A Decision Without An Eight Ball

I have felt tormented with choices. Felt a paralyzing inability to choose. I felt like there were enough pros and cons to make both options as miserably happy as you can imagine. So when I was inspired to think of a third option I wanted to punch myself in the face. I thought "Lauren, you idiot, if you cannot decide between two things then adding a third is the most miserable solution!" But then I thought. And realized option three was everything I wanted. It was the best of both worlds. And so I made three pros and cons charts, thankgoodness I have a book of premade pros and cons charts (and no I didnt make it, I was given it as a gift). So off I went. And option three had the most pros.

So I made three choices.

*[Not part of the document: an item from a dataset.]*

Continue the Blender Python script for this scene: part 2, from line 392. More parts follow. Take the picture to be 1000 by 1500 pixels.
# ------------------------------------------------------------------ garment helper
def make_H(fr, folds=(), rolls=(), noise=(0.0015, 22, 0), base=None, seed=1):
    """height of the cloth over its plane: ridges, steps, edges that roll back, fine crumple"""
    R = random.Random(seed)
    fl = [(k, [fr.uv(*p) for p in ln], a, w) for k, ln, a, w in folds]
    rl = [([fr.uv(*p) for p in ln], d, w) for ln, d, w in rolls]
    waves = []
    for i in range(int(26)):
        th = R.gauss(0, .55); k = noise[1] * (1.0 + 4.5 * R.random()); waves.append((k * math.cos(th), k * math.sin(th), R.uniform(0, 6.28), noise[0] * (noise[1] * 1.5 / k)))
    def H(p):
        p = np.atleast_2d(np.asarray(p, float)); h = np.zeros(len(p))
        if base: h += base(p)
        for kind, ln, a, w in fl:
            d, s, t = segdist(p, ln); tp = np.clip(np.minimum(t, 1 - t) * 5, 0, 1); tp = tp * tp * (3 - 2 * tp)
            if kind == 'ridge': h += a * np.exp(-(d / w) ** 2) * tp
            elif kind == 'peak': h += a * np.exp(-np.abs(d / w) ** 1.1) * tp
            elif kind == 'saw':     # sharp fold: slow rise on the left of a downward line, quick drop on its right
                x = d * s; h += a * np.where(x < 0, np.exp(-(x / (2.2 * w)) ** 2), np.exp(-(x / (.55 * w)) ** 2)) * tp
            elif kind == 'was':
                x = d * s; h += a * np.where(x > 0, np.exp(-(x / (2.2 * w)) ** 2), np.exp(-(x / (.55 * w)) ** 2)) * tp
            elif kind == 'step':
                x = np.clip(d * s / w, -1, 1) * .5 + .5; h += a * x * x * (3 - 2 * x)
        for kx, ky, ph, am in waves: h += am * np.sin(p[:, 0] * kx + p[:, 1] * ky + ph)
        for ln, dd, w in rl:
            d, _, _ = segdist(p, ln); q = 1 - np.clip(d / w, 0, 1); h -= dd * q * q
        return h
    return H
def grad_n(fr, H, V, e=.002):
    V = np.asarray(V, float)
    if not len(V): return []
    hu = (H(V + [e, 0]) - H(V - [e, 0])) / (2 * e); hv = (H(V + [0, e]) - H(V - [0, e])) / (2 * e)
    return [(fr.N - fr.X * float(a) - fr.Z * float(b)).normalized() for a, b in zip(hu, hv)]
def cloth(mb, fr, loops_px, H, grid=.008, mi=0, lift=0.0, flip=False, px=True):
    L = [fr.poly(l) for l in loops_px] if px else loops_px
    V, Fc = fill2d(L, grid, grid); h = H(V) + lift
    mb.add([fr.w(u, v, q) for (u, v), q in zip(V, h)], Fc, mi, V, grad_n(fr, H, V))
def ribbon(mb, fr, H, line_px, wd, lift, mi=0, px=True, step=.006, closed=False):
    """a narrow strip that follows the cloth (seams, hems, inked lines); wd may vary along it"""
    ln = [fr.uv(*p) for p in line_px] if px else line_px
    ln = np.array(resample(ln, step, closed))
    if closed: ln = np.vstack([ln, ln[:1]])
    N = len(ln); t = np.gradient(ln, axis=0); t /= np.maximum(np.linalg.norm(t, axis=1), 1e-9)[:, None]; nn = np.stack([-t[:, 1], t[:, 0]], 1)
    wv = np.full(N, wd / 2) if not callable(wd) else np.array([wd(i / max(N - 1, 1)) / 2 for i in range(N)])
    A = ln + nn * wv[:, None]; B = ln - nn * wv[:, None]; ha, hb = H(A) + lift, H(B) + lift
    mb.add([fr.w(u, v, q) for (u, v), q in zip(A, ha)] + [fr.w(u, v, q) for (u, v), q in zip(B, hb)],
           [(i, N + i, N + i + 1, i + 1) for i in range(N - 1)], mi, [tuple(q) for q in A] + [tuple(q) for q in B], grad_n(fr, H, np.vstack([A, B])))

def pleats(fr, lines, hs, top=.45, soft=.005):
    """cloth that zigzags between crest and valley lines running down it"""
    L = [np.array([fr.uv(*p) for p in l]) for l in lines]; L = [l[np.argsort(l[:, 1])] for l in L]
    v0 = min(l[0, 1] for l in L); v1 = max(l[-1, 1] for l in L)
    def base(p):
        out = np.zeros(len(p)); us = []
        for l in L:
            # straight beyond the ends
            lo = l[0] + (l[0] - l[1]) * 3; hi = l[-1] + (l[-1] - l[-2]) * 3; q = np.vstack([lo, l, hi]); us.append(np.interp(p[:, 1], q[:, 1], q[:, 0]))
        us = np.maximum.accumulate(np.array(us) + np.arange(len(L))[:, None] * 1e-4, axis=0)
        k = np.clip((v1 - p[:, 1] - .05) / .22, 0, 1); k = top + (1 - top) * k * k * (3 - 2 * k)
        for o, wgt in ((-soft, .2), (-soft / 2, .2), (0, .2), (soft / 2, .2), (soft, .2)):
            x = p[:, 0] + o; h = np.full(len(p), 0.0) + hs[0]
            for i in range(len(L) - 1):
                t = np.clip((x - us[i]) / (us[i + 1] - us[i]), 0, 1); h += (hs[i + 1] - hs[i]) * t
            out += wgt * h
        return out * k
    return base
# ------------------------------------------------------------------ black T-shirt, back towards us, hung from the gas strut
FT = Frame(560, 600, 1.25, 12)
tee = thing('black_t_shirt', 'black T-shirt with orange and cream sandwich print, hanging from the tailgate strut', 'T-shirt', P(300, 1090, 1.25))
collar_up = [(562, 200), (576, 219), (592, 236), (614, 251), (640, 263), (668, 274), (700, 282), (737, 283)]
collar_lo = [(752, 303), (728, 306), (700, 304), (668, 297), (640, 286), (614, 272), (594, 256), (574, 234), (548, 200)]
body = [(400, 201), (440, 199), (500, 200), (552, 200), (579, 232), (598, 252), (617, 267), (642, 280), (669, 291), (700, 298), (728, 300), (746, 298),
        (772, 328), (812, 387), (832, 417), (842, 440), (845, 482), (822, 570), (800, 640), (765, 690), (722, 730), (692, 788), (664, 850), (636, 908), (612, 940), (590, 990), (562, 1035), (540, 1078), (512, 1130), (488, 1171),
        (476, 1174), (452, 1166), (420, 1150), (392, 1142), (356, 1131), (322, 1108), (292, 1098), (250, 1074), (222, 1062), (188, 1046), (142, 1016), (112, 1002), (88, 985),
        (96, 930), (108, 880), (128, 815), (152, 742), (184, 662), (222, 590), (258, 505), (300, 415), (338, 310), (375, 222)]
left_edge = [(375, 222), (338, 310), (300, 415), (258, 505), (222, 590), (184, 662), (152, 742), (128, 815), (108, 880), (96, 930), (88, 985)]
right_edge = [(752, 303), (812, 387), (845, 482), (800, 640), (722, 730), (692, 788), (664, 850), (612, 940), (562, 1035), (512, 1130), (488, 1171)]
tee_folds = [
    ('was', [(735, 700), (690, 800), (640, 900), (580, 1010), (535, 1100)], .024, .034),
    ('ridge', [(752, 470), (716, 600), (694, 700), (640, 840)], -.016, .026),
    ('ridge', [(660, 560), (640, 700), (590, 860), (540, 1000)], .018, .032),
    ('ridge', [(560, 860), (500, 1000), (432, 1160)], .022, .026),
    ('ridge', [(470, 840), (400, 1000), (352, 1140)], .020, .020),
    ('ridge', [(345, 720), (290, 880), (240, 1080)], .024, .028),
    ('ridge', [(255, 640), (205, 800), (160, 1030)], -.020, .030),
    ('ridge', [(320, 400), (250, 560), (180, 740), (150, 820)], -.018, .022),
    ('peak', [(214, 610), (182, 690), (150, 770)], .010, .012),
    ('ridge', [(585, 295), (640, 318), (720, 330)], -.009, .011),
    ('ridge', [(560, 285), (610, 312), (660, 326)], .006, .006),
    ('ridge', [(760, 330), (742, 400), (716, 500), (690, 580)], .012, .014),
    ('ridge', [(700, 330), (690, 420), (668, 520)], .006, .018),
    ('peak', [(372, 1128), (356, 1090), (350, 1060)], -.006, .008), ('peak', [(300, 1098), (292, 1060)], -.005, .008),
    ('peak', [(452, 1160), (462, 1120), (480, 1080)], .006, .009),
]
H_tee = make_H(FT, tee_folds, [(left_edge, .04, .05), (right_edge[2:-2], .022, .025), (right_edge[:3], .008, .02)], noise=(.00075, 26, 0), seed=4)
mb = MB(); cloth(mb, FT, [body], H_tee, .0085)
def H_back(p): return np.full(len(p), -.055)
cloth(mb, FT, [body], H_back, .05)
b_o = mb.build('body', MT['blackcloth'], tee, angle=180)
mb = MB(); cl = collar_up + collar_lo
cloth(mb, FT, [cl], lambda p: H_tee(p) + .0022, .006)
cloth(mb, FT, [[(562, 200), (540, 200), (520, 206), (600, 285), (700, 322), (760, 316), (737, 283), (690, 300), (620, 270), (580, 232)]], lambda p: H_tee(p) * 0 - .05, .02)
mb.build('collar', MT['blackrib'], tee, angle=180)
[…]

I texted two people. One seriously. One hypothetically. Then I went for a run to clear my head. Then I facebooked a third. The one person that I for some reason felt could help make it a reality. She is a young mother I have looked up to since before she even got married. I remember the day before she left for her wedding I told her that if she came back and was one of those weird married people I would never speak to her again. I wasnt joking. She came back normal. And ever since then I have wanted a marriage like hers. Needless to say, I really love this girl. So I asked for her help. And somehow just knowing that she would support me and at least peek around a few corners made it all seem real.

I know exactly what I want to do. And the thought makes me really happy. I just hope that I can make it a reality. With fingers crossed.

2 comments:

  1. You make me smile. I'm glad you're figuring things out and I think it's hilarious that you pro/con enough for someone to get you a bunch of premade ones.